Jimmy Hartwig fordert härteres Durchgreifen

Der Umgang mit der rassistischen Beleidigung gegen Opoku könne laut Hartwig für die Zukunft als Musterbeispiel dienen. "Ich bin immer für die Leute da, will immer mit den Leuten sprechen. Ich versuche eigentlich alles immer friedlich zu regeln und höre den Leuten zu. Aber es gibt immer noch Menschen, die wollen nicht zuhören", führte Hartwig aus.

Deshalb sei nun "die Zeit gekommen", um härter durchzugreifen. Täter wie der von Duisburg halte er für "total verblödet. Die sind so verblödet, dass andere Menschen drunter leiden", so der ehemalige Nationalspieler.

Die schweigende Mehrheit müsse endlich "aufbegehren. Sie dürfen sich das nicht von diesen Idioten gefallen lassen und müssen die selbst aus dem Stadion rausmanövrieren".
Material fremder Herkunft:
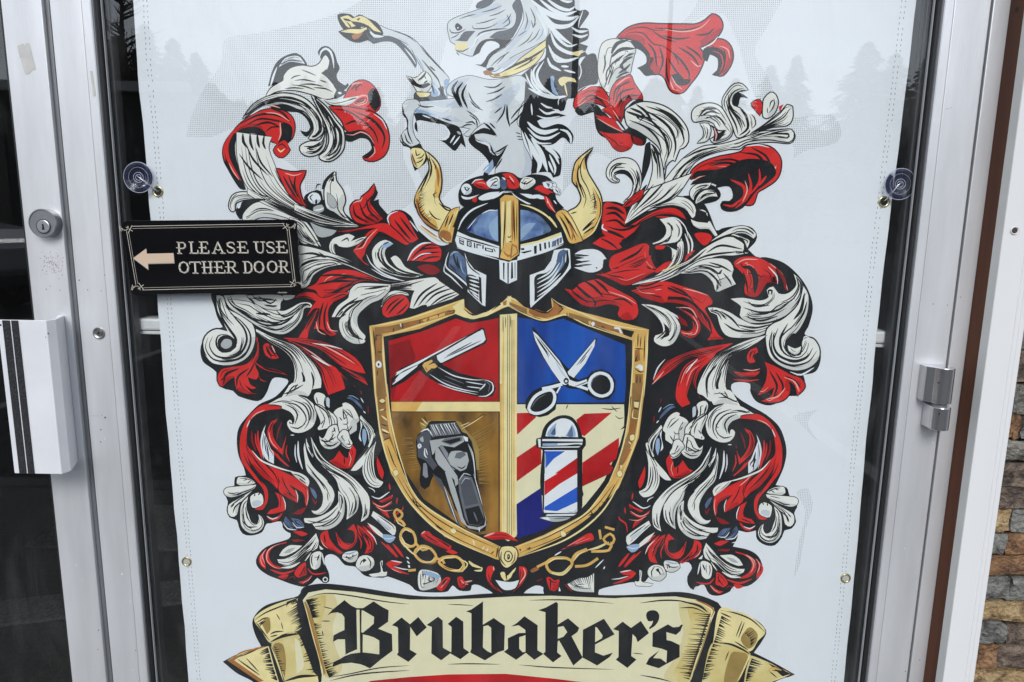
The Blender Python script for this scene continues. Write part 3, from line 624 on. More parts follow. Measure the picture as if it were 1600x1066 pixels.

Er halte ein lebenslanges Stadionverbot für den Täter für angemessen. "Solche Menschen sollten nie wieder ein Fußball-Stadion betreten", sagte Hartwig: "Zumindest bis sie einsichtig sind, mit einer Entschuldigung kommen und Sozialstunden in einem Flüchtlingsheim erledigt haben. Das wäre meine Idee."